▸ OBJECTIVE:
Print, without altering anything, the lines from the one that holds "Write a Blender" to the one that holds "from mathutils import", inclusive. No other lines belong in the output.

▸ DATA TO USE:
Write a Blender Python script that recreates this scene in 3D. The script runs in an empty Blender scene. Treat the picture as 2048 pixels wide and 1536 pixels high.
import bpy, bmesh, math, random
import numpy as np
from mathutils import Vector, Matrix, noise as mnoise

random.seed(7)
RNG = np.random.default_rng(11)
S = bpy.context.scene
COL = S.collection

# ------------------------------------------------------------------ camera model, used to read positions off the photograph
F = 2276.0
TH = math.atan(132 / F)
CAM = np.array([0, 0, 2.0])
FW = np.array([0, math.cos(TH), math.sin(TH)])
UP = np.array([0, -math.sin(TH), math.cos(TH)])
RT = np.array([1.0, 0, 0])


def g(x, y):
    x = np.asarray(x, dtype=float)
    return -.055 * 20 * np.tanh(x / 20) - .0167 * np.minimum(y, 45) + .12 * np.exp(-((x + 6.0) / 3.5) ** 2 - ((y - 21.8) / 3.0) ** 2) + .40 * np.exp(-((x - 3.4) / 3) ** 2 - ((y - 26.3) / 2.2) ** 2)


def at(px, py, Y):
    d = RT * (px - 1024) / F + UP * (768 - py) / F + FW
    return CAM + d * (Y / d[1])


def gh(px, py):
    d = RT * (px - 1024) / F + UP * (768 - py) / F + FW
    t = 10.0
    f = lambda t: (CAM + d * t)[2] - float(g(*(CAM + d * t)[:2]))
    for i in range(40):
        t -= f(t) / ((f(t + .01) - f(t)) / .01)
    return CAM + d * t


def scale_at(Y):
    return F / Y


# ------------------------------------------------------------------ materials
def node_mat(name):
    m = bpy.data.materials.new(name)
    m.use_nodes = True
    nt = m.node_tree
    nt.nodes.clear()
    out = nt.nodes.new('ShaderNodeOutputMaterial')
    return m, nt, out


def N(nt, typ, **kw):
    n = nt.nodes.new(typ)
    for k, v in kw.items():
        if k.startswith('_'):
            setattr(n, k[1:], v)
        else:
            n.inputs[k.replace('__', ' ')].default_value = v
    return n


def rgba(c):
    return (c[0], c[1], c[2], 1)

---

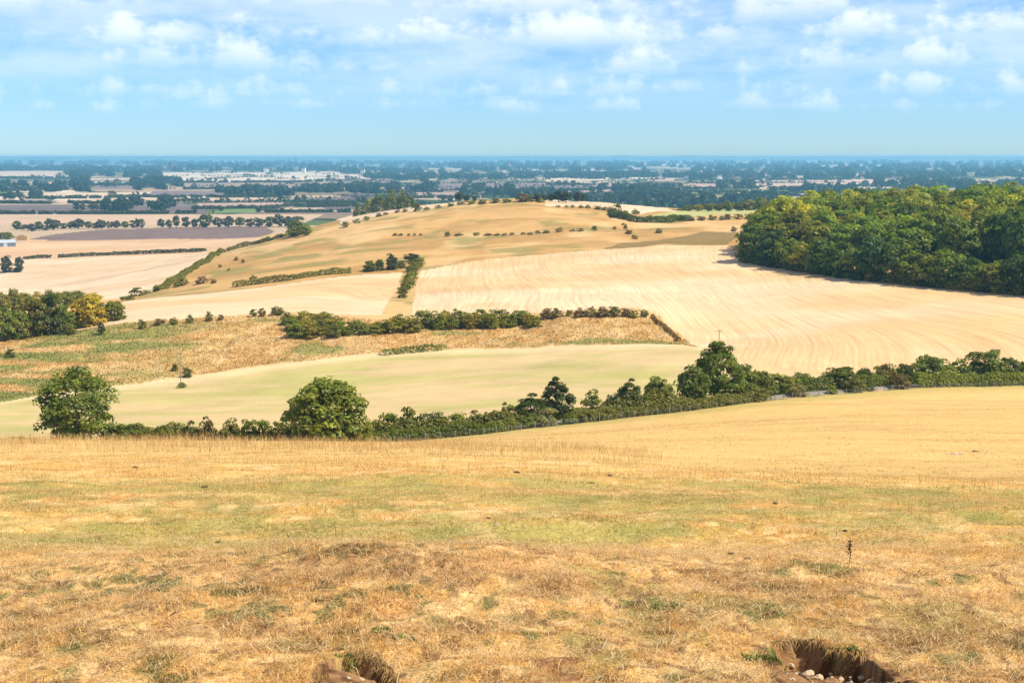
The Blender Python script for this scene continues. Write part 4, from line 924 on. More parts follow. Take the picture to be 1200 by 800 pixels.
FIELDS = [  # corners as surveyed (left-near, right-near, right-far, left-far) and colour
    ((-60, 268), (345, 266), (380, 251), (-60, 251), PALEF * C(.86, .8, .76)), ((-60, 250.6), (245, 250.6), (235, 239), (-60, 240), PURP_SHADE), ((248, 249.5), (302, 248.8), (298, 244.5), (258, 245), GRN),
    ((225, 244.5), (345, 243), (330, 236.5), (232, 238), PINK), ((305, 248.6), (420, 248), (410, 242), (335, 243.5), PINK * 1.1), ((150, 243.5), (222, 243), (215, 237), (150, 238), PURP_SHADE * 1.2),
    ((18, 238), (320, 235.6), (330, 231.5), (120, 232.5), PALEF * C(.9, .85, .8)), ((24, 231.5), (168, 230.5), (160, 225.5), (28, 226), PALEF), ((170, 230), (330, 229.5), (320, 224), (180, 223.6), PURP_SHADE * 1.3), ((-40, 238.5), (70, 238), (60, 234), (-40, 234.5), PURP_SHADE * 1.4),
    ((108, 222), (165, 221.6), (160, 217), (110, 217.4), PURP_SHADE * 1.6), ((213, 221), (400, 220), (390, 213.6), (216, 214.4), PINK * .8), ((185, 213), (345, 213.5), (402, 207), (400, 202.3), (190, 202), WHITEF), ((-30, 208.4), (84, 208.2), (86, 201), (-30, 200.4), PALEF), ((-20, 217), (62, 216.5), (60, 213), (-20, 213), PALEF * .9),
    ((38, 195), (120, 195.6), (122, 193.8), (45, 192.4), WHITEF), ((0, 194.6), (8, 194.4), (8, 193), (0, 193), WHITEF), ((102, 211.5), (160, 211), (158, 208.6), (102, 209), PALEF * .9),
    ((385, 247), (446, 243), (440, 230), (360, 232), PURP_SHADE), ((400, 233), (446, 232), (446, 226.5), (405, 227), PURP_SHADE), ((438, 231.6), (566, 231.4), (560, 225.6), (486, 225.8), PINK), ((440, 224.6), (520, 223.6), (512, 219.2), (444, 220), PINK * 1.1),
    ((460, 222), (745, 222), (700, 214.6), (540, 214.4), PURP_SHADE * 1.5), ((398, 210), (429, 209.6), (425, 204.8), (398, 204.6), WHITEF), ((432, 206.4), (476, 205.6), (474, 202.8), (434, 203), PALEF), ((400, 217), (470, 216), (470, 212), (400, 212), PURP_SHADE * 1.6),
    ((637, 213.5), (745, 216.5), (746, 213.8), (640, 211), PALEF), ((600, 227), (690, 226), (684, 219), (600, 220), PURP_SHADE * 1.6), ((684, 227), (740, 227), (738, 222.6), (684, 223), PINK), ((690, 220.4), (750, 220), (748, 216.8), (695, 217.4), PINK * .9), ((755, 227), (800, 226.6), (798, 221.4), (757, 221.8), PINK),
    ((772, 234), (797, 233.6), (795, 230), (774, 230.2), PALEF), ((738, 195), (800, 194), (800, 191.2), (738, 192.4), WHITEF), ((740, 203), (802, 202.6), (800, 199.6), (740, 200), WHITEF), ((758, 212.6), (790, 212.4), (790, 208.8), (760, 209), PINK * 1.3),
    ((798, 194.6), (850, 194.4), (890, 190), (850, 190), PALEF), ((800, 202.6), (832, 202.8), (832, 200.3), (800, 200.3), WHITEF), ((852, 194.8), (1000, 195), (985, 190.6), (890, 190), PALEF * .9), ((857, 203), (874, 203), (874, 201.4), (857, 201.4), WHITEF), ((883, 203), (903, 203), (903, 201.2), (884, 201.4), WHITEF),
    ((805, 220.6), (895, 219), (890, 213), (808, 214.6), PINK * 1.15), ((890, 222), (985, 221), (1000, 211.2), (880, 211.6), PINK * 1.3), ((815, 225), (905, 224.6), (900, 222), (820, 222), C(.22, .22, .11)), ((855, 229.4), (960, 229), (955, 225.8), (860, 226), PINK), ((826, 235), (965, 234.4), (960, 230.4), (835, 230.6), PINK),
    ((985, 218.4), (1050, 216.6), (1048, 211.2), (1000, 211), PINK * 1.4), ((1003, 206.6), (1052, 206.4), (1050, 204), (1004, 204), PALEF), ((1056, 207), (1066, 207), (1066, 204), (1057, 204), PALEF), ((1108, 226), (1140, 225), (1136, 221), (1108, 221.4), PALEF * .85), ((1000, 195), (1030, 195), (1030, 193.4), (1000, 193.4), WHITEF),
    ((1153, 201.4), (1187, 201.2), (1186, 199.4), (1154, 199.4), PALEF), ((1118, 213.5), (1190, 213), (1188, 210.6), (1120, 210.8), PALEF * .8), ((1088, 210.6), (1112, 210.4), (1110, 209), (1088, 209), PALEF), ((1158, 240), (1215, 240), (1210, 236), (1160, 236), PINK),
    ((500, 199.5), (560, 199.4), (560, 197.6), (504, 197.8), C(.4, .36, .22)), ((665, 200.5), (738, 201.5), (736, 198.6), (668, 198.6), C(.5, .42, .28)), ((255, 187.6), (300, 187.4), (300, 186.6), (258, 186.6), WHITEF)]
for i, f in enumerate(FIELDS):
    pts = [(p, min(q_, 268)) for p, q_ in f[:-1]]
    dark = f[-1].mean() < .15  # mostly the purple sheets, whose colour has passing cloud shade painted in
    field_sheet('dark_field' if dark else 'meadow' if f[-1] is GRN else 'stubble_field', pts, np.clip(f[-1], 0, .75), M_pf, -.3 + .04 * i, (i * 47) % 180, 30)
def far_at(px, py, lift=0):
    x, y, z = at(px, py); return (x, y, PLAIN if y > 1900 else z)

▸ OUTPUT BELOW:
Write a Blender Python script that recreates this scene in 3D. The script runs in an empty Blender scene. Treat the picture as 2048 pixels wide and 1536 pixels high.
import bpy, bmesh, math, random
import numpy as np
from mathutils import Vector, Matrix, noise as mnoise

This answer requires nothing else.